» **Directions**: Reproduce the material in full, unchanged.

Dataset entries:
:::::
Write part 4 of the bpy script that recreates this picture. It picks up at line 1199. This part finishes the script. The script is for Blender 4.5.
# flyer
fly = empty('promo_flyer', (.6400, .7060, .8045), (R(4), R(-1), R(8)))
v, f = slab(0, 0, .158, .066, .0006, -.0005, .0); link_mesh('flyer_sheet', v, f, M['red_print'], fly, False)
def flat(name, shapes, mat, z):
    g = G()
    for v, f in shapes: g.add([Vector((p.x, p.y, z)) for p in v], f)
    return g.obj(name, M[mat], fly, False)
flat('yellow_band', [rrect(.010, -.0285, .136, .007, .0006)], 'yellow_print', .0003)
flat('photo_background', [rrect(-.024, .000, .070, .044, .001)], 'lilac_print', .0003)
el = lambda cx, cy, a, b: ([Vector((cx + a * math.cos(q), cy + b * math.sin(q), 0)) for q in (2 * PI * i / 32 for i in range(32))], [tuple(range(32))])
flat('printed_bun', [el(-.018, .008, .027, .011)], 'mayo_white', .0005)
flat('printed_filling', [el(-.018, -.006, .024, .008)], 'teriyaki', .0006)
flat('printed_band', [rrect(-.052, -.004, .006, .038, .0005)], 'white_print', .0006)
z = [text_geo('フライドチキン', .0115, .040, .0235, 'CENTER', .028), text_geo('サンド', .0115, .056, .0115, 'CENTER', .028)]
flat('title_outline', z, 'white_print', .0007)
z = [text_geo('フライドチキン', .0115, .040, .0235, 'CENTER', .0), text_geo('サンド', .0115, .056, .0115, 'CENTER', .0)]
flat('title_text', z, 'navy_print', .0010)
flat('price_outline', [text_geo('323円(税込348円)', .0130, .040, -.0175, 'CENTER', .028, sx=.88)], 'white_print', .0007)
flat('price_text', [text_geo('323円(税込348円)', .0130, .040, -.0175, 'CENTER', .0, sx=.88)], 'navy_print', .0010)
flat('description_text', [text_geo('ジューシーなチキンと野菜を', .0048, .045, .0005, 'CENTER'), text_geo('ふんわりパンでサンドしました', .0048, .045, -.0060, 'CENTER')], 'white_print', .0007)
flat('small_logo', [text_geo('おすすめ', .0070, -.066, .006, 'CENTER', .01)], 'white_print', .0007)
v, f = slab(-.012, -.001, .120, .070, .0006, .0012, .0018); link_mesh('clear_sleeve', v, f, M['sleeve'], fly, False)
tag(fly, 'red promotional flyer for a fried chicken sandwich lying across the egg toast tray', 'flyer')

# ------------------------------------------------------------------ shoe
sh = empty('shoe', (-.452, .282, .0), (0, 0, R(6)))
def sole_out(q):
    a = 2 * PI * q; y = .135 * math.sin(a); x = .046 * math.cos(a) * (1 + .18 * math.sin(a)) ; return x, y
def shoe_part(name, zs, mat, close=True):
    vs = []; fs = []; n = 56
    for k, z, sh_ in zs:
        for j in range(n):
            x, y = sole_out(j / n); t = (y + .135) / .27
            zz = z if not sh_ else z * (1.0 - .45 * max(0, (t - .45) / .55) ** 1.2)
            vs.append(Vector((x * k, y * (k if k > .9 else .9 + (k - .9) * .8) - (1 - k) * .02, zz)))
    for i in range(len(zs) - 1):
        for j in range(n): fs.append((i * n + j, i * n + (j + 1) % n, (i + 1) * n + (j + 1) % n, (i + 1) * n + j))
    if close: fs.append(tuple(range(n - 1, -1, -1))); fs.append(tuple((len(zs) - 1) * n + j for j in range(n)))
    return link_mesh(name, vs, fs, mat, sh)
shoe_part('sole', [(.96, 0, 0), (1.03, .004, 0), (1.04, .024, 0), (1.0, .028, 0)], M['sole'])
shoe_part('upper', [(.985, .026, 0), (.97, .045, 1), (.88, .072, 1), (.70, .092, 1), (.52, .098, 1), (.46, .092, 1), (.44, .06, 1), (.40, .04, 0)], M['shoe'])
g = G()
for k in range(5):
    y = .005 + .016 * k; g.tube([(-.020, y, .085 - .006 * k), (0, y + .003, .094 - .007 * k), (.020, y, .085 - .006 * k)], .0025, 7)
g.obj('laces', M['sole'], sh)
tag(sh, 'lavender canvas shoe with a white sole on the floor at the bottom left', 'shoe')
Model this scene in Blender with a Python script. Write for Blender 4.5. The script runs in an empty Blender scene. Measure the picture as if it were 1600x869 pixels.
:::::
» **Expected output**:
Write part 4 of the bpy script that recreates this picture. It picks up at line 1199. This part finishes the script. The script is for Blender 4.5.
# flyer
fly = empty('promo_flyer', (.6400, .7060, .8045), (R(4), R(-1), R(8)))
v, f = slab(0, 0, .158, .066, .0006, -.0005, .0); link_mesh('flyer_sheet', v, f, M['red_print'], fly, False)
def flat(name, shapes, mat, z):
    g = G()
    for v, f in shapes: g.add([Vector((p.x, p.y, z)) for p in v], f)
    return g.obj(name, M[mat], fly, False)
flat('yellow_band', [rrect(.010, -.0285, .136, .007, .0006)], 'yellow_print', .0003)
flat('photo_background', [rrect(-.024, .000, .070, .044, .001)], 'lilac_print', .0003)
el = lambda cx, cy, a, b: ([Vector((cx + a * math.cos(q), cy + b * math.sin(q), 0)) for q in (2 * PI * i / 32 for i in range(32))], [tuple(range(32))])
flat('printed_bun', [el(-.018, .008, .027, .011)], 'mayo_white', .0005)
flat('printed_filling', [el(-.018, -.006, .024, .008)], 'teriyaki', .0006)
flat('printed_band', [rrect(-.052, -.004, .006, .038, .0005)], 'white_print', .0006)
z = [text_geo('フライドチキン', .0115, .040, .0235, 'CENTER', .028), text_geo('サンド', .0115, .056, .0115, 'CENTER', .028)]
flat('title_outline', z, 'white_print', .0007)
z = [text_geo('フライドチキン', .0115, .040, .0235, 'CENTER', .0), text_geo('サンド', .0115, .056, .0115, 'CENTER', .0)]
flat('title_text', z, 'navy_print', .0010)
flat('price_outline', [text_geo('323円(税込348円)', .0130, .040, -.0175, 'CENTER', .028, sx=.88)], 'white_print', .0007)
flat('price_text', [text_geo('323円(税込348円)', .0130, .040, -.0175, 'CENTER', .0, sx=.88)], 'navy_print', .0010)
flat('description_text', [text_geo('ジューシーなチキンと野菜を', .0048, .045, .0005, 'CENTER'), text_geo('ふんわりパンでサンドしました', .0048, .045, -.0060, 'CENTER')], 'white_print', .0007)
flat('small_logo', [text_geo('おすすめ', .0070, -.066, .006, 'CENTER', .01)], 'white_print', .0007)
v, f = slab(-.012, -.001, .120, .070, .0006, .0012, .0018); link_mesh('clear_sleeve', v, f, M['sleeve'], fly, False)
tag(fly, 'red promotional flyer for a fried chicken sandwich lying across the egg toast tray', 'flyer')

# ------------------------------------------------------------------ shoe
sh = empty('shoe', (-.452, .282, .0), (0, 0, R(6)))
def sole_out(q):
    a = 2 * PI * q; y = .135 * math.sin(a); x = .046 * math.cos(a) * (1 + .18 * math.sin(a)) ; return x, y
def shoe_part(name, zs, mat, close=True):
    vs = []; fs = []; n = 56
    for k, z, sh_ in zs:
        for j in range(n):
            x, y = sole_out(j / n); t = (y + .135) / .27
            zz = z if not sh_ else z * (1.0 - .45 * max(0, (t - .45) / .55) ** 1.2)
            vs.append(Vector((x * k, y * (k if k > .9 else .9 + (k - .9) * .8) - (1 - k) * .02, zz)))
    for i in range(len(zs) - 1):
        for j in range(n): fs.append((i * n + j, i * n + (j + 1) % n, (i + 1) * n + (j + 1) % n, (i + 1) * n + j))
    if close: fs.append(tuple(range(n - 1, -1, -1))); fs.append(tuple((len(zs) - 1) * n + j for j in range(n)))
    return link_mesh(name, vs, fs, mat, sh)
shoe_part('sole', [(.96, 0, 0), (1.03, .004, 0), (1.04, .024, 0), (1.0, .028, 0)], M['sole'])
shoe_part('upper', [(.985, .026, 0), (.97, .045, 1), (.88, .072, 1), (.70, .092, 1), (.52, .098, 1), (.46, .092, 1), (.44, .06, 1), (.40, .04, 0)], M['shoe'])
g = G()
for k in range(5):
    y = .005 + .016 * k; g.tube([(-.020, y, .085 - .006 * k), (0, y + .003, .094 - .007 * k), (.020, y, .085 - .006 * k)], .0025, 7)
g.obj('laces', M['sole'], sh)
tag(sh, 'lavender canvas shoe with a white sole on the floor at the bottom left', 'shoe')
Model this scene in Blender with a Python script. Write for Blender 4.5. The script runs in an empty Blender scene. Measure the picture as if it were 1600x869 pixels.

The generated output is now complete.